Problem —
Scan the following material for the string "scene" and copy each line in which it appears.

Data segment —

════════════════

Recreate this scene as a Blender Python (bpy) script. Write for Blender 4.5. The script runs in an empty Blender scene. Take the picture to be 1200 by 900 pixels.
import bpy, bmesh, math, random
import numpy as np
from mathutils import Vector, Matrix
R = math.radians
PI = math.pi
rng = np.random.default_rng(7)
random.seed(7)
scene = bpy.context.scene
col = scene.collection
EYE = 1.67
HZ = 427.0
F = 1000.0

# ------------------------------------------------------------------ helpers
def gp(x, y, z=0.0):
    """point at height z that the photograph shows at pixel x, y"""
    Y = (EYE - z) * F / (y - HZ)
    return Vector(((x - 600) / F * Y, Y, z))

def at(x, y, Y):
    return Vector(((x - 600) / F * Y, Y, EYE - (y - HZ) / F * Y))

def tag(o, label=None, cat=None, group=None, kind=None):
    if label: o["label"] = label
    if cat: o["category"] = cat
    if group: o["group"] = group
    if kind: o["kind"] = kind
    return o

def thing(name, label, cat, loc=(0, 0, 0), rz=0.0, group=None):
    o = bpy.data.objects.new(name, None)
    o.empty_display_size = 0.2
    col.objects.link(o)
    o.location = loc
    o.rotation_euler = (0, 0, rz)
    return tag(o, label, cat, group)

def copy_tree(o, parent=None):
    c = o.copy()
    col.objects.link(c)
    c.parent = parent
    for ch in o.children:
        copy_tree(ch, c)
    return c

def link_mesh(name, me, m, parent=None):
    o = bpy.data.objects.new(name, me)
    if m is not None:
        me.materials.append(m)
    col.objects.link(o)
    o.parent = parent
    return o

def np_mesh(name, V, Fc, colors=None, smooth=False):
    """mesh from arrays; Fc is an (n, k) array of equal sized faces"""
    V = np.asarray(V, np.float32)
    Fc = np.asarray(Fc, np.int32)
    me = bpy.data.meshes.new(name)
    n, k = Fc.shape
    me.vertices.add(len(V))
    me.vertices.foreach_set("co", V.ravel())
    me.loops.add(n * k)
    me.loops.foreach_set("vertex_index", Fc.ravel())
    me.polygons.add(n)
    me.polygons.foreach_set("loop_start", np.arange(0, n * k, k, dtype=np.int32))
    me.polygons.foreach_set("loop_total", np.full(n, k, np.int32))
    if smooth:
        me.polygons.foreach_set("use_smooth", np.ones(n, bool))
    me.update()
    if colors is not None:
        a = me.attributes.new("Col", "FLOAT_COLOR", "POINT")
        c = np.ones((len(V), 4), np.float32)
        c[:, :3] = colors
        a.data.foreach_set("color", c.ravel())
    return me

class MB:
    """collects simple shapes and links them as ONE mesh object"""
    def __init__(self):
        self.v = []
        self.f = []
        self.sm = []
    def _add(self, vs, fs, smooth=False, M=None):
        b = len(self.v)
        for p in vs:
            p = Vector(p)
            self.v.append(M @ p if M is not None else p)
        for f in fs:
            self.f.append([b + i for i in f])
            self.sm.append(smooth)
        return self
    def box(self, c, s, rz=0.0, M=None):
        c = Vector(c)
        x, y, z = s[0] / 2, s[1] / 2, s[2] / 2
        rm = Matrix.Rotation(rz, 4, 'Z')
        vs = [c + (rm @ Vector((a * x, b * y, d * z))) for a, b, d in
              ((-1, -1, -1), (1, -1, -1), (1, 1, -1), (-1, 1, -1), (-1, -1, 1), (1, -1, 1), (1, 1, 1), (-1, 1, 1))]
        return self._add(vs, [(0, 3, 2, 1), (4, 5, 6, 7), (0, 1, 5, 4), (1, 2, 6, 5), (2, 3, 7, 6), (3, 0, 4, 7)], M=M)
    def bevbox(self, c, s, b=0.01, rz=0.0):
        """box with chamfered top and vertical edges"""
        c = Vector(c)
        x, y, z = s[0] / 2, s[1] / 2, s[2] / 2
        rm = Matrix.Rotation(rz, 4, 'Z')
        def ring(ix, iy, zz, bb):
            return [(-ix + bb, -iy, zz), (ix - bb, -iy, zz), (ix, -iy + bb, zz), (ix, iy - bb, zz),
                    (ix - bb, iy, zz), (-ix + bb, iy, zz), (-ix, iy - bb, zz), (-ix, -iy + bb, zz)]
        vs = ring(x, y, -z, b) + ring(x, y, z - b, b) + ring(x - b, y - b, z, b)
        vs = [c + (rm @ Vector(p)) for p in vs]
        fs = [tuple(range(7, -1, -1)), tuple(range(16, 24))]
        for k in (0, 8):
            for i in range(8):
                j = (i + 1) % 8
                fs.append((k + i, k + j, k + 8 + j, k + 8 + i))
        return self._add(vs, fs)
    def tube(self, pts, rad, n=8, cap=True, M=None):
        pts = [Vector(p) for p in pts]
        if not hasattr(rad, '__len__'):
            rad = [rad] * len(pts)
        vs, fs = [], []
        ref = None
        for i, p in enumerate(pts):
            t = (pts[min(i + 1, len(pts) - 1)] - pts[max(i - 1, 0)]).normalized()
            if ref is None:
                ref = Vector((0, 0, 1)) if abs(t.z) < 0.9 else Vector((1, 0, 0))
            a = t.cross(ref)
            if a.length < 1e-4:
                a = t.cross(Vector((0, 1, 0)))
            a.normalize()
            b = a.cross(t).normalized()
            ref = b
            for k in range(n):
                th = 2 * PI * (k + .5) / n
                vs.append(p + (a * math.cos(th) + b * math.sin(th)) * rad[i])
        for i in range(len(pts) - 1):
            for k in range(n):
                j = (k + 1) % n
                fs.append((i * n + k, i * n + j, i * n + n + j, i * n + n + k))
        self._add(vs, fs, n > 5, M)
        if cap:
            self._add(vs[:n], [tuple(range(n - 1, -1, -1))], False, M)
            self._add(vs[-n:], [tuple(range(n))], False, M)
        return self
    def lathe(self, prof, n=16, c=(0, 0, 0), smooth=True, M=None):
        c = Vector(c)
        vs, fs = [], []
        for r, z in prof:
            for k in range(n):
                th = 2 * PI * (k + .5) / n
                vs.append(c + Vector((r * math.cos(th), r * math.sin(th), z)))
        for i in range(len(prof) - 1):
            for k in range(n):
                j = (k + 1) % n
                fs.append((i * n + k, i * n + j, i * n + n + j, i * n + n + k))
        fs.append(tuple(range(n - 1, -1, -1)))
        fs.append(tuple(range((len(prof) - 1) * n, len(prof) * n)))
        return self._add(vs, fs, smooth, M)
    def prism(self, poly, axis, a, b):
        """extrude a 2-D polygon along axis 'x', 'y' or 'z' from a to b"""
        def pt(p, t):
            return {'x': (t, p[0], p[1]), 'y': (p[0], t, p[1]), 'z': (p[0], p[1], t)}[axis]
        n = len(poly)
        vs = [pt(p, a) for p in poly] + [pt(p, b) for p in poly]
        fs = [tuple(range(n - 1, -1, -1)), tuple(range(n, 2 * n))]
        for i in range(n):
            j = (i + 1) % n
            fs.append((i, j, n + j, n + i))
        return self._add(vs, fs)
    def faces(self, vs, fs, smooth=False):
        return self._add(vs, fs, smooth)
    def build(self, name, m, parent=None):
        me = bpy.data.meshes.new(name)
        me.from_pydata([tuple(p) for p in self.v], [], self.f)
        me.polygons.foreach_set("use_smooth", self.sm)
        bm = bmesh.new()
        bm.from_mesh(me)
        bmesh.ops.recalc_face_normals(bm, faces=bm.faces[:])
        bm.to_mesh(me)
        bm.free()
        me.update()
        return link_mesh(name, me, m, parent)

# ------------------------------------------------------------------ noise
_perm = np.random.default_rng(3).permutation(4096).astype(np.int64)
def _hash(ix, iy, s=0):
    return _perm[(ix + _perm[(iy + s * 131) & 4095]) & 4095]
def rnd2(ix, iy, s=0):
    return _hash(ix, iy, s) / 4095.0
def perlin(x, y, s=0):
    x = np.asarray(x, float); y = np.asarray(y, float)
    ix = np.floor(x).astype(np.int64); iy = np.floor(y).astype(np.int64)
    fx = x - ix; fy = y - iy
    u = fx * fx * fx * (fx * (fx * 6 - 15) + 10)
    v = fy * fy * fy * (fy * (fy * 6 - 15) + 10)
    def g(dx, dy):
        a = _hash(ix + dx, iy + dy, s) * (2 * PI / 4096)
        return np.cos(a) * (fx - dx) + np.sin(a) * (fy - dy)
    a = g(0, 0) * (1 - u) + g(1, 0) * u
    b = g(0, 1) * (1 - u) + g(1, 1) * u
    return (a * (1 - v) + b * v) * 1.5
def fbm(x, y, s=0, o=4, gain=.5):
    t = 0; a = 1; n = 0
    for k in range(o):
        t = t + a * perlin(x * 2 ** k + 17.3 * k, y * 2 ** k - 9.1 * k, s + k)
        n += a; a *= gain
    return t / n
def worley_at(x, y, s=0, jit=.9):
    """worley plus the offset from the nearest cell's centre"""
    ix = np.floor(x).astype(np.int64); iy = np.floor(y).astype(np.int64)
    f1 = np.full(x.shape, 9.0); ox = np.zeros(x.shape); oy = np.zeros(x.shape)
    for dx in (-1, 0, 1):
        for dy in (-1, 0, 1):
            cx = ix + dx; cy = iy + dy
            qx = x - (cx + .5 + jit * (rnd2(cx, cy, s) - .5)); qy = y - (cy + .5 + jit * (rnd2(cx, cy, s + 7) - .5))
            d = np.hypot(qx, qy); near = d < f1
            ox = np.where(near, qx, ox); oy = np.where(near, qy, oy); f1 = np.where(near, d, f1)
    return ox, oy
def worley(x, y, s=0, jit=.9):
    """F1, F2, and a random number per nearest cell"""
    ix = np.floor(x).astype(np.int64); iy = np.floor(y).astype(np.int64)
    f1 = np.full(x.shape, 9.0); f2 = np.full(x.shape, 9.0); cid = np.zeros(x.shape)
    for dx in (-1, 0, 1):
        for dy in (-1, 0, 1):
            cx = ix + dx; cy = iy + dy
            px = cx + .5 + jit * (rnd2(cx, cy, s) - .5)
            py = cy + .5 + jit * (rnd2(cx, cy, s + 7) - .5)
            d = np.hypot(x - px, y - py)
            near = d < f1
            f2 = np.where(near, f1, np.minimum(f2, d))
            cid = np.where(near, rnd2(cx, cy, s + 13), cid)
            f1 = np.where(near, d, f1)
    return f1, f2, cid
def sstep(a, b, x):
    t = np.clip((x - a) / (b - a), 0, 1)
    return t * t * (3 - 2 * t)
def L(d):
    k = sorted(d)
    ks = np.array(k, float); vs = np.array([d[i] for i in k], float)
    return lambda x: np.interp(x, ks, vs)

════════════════

Completed task —
Recreate this scene as a Blender Python (bpy) script. Write for Blender 4.5. The script runs in an empty Blender scene. Take the picture to be 1200 by 900 pixels.
scene = bpy.context.scene
col = scene.collection